To be fair, Slate describes Colorado’s legal weed industry as a “sweeping success,” but what I see here is a call to action for the citizens of Boulder, Denver, and everywhere in between:

Smoke more weed. We expected you to consume nearly twice as much weed as you did, and you disappointed us.

The quickest, easiest way to turn $60 million in marijuana into $100 million in marijuana is to charge more for pot. But doubling weed prices for 2015 isn’t necessarily the best solution. Colorado’s legal marijuana laws differ from Washington State’s legal marijuana laws on one key point: Colorado residents can grow their own. This means that Colorado weed stores are competing with people’s basements, so there is an incentive to keep prices low.

I suppose you could artificially inflate the cost of… um… weed seedlings? (This is where my ignorance on how to grow marijuana becomes immediately apparent.) If it costs more to grow weed than buy it, people could return to buying weed at stores — but if it costs too much to both grow and buy weed legally, the underground market comes back into play, and nobody wants that.

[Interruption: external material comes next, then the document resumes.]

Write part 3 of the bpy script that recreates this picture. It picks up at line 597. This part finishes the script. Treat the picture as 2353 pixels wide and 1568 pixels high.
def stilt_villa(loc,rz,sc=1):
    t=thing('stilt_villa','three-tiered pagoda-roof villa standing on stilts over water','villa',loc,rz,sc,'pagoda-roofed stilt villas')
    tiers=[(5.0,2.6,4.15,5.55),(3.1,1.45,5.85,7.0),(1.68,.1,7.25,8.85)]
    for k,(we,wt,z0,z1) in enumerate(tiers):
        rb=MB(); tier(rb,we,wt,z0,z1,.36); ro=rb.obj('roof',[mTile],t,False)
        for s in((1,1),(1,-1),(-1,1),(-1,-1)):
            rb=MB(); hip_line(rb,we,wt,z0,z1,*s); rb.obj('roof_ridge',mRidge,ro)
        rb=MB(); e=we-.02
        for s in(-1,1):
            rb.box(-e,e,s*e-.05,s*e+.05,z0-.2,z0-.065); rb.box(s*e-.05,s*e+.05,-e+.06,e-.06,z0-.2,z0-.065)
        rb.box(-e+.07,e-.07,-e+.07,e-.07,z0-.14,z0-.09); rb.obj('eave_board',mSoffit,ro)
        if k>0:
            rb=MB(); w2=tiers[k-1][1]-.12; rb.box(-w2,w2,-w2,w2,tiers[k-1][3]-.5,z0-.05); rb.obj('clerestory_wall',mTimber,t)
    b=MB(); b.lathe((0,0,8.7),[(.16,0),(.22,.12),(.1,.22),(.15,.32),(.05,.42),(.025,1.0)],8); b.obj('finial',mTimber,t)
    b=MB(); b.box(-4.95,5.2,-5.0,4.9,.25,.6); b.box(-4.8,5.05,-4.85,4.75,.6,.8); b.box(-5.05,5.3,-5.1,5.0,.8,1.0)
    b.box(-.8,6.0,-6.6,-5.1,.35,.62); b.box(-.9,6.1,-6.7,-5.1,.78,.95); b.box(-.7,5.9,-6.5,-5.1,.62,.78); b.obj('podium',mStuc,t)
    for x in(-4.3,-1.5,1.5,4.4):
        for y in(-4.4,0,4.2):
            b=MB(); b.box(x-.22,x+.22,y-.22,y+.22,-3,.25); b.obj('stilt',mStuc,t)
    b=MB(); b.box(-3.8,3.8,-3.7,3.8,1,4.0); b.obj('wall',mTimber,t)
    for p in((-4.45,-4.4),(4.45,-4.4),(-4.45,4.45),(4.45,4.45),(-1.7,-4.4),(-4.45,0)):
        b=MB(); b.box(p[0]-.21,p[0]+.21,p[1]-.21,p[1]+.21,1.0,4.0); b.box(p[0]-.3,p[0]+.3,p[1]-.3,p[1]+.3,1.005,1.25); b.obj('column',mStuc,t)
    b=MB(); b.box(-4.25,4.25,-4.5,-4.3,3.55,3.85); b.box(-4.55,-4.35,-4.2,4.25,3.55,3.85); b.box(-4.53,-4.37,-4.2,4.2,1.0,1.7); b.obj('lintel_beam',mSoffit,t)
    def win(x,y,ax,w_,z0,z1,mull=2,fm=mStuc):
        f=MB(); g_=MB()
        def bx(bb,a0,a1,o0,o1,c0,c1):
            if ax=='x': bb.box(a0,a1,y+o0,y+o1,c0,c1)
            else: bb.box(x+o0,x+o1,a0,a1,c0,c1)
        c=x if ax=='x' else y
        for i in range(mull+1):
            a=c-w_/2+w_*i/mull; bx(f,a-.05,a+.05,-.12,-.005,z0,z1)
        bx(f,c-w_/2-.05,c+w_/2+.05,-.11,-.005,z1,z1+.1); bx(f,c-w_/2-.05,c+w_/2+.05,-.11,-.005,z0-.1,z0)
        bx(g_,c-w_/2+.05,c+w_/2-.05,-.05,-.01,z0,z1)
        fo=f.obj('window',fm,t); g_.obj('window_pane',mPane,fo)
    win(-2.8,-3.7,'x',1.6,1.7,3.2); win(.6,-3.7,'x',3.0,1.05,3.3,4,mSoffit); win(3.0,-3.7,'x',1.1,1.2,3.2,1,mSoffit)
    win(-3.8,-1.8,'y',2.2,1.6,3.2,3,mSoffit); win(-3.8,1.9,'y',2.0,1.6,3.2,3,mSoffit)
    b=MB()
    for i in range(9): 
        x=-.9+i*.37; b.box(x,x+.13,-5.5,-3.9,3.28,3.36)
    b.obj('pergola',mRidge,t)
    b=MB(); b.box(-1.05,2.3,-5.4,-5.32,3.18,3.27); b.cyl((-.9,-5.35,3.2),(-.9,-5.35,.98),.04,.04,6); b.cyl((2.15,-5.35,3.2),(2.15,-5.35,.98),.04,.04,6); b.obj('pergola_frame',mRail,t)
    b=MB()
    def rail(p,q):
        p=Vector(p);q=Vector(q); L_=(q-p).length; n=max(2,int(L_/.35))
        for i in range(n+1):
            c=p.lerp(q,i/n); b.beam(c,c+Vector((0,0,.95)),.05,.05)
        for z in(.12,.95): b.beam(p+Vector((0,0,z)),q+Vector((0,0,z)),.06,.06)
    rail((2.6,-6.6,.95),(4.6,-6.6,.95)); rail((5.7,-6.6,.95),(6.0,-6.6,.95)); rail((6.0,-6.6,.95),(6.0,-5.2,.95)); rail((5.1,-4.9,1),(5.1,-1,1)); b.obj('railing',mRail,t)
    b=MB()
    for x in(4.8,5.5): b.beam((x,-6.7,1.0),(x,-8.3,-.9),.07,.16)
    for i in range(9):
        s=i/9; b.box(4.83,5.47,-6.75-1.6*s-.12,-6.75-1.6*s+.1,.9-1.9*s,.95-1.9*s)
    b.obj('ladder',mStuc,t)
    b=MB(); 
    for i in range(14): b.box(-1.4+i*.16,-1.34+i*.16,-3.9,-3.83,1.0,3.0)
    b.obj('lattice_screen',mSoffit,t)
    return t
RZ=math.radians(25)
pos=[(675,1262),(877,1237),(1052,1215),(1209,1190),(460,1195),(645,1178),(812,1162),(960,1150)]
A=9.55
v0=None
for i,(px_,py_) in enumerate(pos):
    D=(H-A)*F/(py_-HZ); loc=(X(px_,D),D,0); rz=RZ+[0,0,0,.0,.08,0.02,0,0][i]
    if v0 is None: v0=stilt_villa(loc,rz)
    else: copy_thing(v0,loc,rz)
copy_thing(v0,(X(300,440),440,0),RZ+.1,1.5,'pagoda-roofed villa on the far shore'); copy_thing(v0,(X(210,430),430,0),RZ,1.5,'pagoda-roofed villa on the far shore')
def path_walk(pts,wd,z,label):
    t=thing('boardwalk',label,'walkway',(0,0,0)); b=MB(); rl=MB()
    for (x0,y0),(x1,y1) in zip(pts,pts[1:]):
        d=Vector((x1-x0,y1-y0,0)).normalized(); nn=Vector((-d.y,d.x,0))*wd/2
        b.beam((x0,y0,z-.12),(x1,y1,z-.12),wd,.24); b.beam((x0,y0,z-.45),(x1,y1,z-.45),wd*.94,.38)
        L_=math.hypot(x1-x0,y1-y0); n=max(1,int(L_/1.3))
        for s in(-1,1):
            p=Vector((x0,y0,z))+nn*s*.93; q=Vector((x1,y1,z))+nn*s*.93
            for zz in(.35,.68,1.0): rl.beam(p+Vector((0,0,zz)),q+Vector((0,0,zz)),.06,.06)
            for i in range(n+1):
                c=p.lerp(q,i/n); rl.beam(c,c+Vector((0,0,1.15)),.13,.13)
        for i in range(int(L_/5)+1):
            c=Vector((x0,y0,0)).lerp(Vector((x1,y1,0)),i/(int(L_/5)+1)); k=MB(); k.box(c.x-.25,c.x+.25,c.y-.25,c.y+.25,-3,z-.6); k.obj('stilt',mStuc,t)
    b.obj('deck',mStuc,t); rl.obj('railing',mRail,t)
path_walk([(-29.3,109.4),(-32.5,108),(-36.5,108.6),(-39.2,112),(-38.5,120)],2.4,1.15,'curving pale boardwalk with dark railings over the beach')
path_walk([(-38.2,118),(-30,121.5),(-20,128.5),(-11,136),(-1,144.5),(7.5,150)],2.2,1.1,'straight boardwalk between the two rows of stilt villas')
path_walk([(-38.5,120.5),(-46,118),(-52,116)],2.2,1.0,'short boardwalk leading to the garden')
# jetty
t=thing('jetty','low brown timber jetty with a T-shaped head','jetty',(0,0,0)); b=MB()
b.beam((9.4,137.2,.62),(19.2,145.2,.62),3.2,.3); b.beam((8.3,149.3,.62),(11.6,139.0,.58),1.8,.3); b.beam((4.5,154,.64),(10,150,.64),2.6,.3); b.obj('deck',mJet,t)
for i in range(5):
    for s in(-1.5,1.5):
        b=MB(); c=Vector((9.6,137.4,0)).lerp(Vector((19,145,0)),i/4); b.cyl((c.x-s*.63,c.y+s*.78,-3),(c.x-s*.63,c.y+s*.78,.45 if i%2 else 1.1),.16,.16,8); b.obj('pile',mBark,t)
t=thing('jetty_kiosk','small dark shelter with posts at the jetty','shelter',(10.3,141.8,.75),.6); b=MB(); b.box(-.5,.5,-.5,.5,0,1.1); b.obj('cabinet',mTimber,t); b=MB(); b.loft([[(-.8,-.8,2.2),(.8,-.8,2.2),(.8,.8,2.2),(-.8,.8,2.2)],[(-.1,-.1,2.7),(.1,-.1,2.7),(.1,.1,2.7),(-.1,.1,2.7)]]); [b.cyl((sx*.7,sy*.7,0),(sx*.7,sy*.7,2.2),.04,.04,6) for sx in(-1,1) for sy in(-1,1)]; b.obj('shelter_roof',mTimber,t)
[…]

Colorado could also decrease its weed industry profit estimates for 2015, which I suspect might happen, but that seems defeatist. Colorado, if you want your full $100 million windfall, you should get it. You deserve it. Put it on your vision board and we’ll make it happen.

Which brings us back to the original request: Consume more weed. That’s the only way for Colorado to meet its financial goals. Eating pot brownies helps pay for schools! It’s practically your civic duty.